- _DATA EXCERPT_:
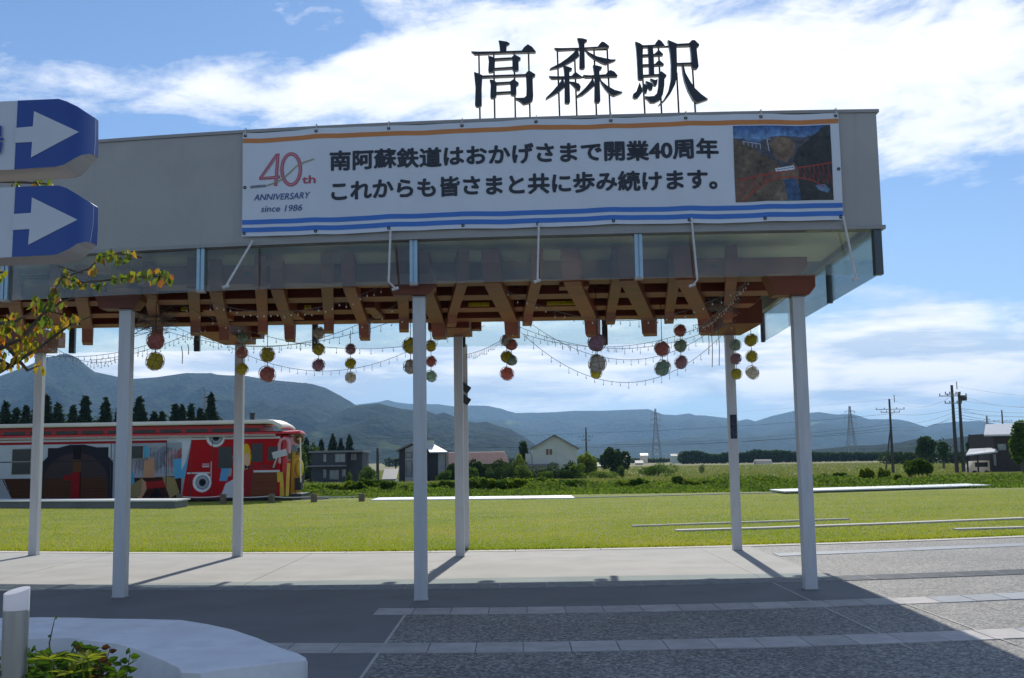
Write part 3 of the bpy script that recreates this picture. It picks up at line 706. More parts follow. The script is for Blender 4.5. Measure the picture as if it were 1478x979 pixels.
btext('th', (436.5, 259), (455, 258), 0, 17, M['b_red'], .03, cap=.36)
def bstroke(pts, wpx, mat, off, closed=False, name='emblem'):
    W_ = wpx/F*12.1/2; q = [bz(*p) for p in pts]; q = [(p.x, p.z) for p in q]; m = MB(); n = len(q)
    for i, (x, z) in enumerate(q):
        a = q[(i-1) % n if closed else max(i-1, 0)]; b = q[(i+1) % n if closed else min(i+1, n-1)]
        dx, dz = b[0]-a[0], b[1]-a[1]; L = sqrt(dx*dx+dz*dz) or 1; nx_, nz = -dz/L*W_, dx/L*W_
        m.v += [bpos(x+nx_, z+nz, off), bpos(x-nx_, z-nz, off)]
    for i in range(n if closed else n-1):
        a = 2*i; b = 2*((i+1) % n); m.f.append((a, a+1, b+1, b))
    return m.build(name, mat, bn)
R2 = lambda x, y: (340+x/4.106, 170+y/4.106)
four = [R2(238, 400), R2(246, 205), R2(145, 360), R2(262, 346)]
zero = [R2(330+55*sin(t)*1.0, 304-92*cos(t)) for t in np.linspace(0, 2*pi, 30)[:-1]]
bstroke([R2(252, 208), R2(238, 402)], 4.8, M['b_red'], .004); bstroke([R2(246, 212), R2(148, 358)], 4.2, M['b_red'], .0046); bstroke([R2(142, 360), R2(264, 348)], 4.4, M['b_red'], .0052)
bstroke([R2(251, 214), R2(239, 396)], 2.0, M['b_rose'], .0070); bstroke([R2(243, 222), R2(154, 354)], 1.8, M['b_rose'], .0076); bstroke([R2(152, 359), R2(258, 349)], 1.8, M['b_rose'], .0082)
bstroke(zero, 5.2, M['b_red'], .0058, True); bstroke(zero, 2.4, M['b_rose'], .0088, True)
bstroke([R2(185, 402), R2(230, 385), R2(280, 360), R2(320, 325), R2(370, 280), R2(410, 262), R2(465, 245)], 1.8, M['b_olive'], .0095)
tk = MB()
for k in range(14):
    a = bz(*R2(92+k*6.6, 411-k*.6)); tk.add([bpos(a.x-.0035, a.z-.016, .005), bpos(a.x+.0035, a.z-.016, .005), bpos(a.x+.0035, a.z+.016, .005), bpos(a.x-.0035, a.z+.02, .005)], [(0, 1, 2, 3)])
tk.build('track_emblem', M['b_ink'], bn)
# printed photograph: red arch bridge with a white railcar over a gorge
pr = Print(0, 0, 660, 510, 200, 150, (.06, .05, .035))
R4 = lambda x, y: (x-265, y-185)
pr.rect(0, 0, 660, 120, srgb(84, 110, 150)); 
for k in range(12): pr.rect(0, 8*k, 660, 8*k+8, srgb(52+5*k, 84+5*k, 132+4*k))
m1 = pr.poly([(0, 80), (60, 90), (150, 120), (260, 75), (330, 70), (480, 78), (560, 60), (660, 50), (660, 300), (0, 300)], srgb(74, 74, 82))
pr.poly([(240, 120), (300, 78), (370, 84), (420, 120), (400, 200), (350, 250), (290, 230)], srgb(112, 92, 76))
pr.poly([(0, 85), (80, 120), (180, 190), (280, 240), (330, 300), (330, 510), (0, 510)], srgb(94, 80, 66))
pr.poly([(390, 260), (430, 160), (520, 90), (600, 20), (640, 0), (660, 0), (660, 510), (390, 510)], srgb(48, 50, 50))
pr.poly([(330, 300), (400, 250), (430, 300), (420, 510), (250, 510), (300, 400)], srgb(104, 92, 78))
pr.poly([(330, 370), (400, 350), (430, 420), (440, 510), (350, 510), (340, 430)], srgb(50, 74, 104))
pr.poly([(540, 410), (600, 400), (640, 440), (620, 460), (560, 440)], srgb(96, 120, 150))
pr.c *= 1.25; pr.noise(40, .16); pr.noise(7, .22)
for k in range(5): pr.line([(70+k*28, 105+k*6), (70+k*28, 128+k*8)], 3, srgb(190, 195, 205))
pr.line([(30, 88), (240, 95)], 3, srgb(60, 70, 84)); pr.line([(60, 105), (180, 125)], 4, srgb(185, 190, 200)); pr.line([(228, 90), (240, 170)], 5, srgb(185, 190, 200)); pr.line([(228, 92), (250, 92)], 6, srgb(190, 195, 205))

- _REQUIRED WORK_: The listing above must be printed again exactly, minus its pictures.

- _FINISHED TASK_:
Write part 3 of the bpy script that recreates this picture. It picks up at line 706. More parts follow. The script is for Blender 4.5. Measure the picture as if it were 1478x979 pixels.
btext('th', (436.5, 259), (455, 258), 0, 17, M['b_red'], .03, cap=.36)
def bstroke(pts, wpx, mat, off, closed=False, name='emblem'):
    W_ = wpx/F*12.1/2; q = [bz(*p) for p in pts]; q = [(p.x, p.z) for p in q]; m = MB(); n = len(q)
    for i, (x, z) in enumerate(q):
        a = q[(i-1) % n if closed else max(i-1, 0)]; b = q[(i+1) % n if closed else min(i+1, n-1)]
        dx, dz = b[0]-a[0], b[1]-a[1]; L = sqrt(dx*dx+dz*dz) or 1; nx_, nz = -dz/L*W_, dx/L*W_
        m.v += [bpos(x+nx_, z+nz, off), bpos(x-nx_, z-nz, off)]
    for i in range(n if closed else n-1):
        a = 2*i; b = 2*((i+1) % n); m.f.append((a, a+1, b+1, b))
    return m.build(name, mat, bn)
R2 = lambda x, y: (340+x/4.106, 170+y/4.106)
four = [R2(238, 400), R2(246, 205), R2(145, 360), R2(262, 346)]
zero = [R2(330+55*sin(t)*1.0, 304-92*cos(t)) for t in np.linspace(0, 2*pi, 30)[:-1]]
bstroke([R2(252, 208), R2(238, 402)], 4.8, M['b_red'], .004); bstroke([R2(246, 212), R2(148, 358)], 4.2, M['b_red'], .0046); bstroke([R2(142, 360), R2(264, 348)], 4.4, M['b_red'], .0052)
bstroke([R2(251, 214), R2(239, 396)], 2.0, M['b_rose'], .0070); bstroke([R2(243, 222), R2(154, 354)], 1.8, M['b_rose'], .0076); bstroke([R2(152, 359), R2(258, 349)], 1.8, M['b_rose'], .0082)
bstroke(zero, 5.2, M['b_red'], .0058, True); bstroke(zero, 2.4, M['b_rose'], .0088, True)
bstroke([R2(185, 402), R2(230, 385), R2(280, 360), R2(320, 325), R2(370, 280), R2(410, 262), R2(465, 245)], 1.8, M['b_olive'], .0095)
tk = MB()
for k in range(14):
    a = bz(*R2(92+k*6.6, 411-k*.6)); tk.add([bpos(a.x-.0035, a.z-.016, .005), bpos(a.x+.0035, a.z-.016, .005), bpos(a.x+.0035, a.z+.016, .005), bpos(a.x-.0035, a.z+.02, .005)], [(0, 1, 2, 3)])
tk.build('track_emblem', M['b_ink'], bn)
# printed photograph: red arch bridge with a white railcar over a gorge
pr = Print(0, 0, 660, 510, 200, 150, (.06, .05, .035))
R4 = lambda x, y: (x-265, y-185)
pr.rect(0, 0, 660, 120, srgb(84, 110, 150)); 
for k in range(12): pr.rect(0, 8*k, 660, 8*k+8, srgb(52+5*k, 84+5*k, 132+4*k))
m1 = pr.poly([(0, 80), (60, 90), (150, 120), (260, 75), (330, 70), (480, 78), (560, 60), (660, 50), (660, 300), (0, 300)], srgb(74, 74, 82))
pr.poly([(240, 120), (300, 78), (370, 84), (420, 120), (400, 200), (350, 250), (290, 230)], srgb(112, 92, 76))
pr.poly([(0, 85), (80, 120), (180, 190), (280, 240), (330, 300), (330, 510), (0, 510)], srgb(94, 80, 66))
pr.poly([(390, 260), (430, 160), (520, 90), (600, 20), (640, 0), (660, 0), (660, 510), (390, 510)], srgb(48, 50, 50))
pr.poly([(330, 300), (400, 250), (430, 300), (420, 510), (250, 510), (300, 400)], srgb(104, 92, 78))
pr.poly([(330, 370), (400, 350), (430, 420), (440, 510), (350, 510), (340, 430)], srgb(50, 74, 104))
pr.poly([(540, 410), (600, 400), (640, 440), (620, 460), (560, 440)], srgb(96, 120, 150))
pr.c *= 1.25; pr.noise(40, .16); pr.noise(7, .22)
for k in range(5): pr.line([(70+k*28, 105+k*6), (70+k*28, 128+k*8)], 3, srgb(190, 195, 205))
pr.line([(30, 88), (240, 95)], 3, srgb(60, 70, 84)); pr.line([(60, 105), (180, 125)], 4, srgb(185, 190, 200)); pr.line([(228, 90), (240, 170)], 5, srgb(185, 190, 200)); pr.line([(228, 92), (250, 92)], 6, srgb(190, 195, 205))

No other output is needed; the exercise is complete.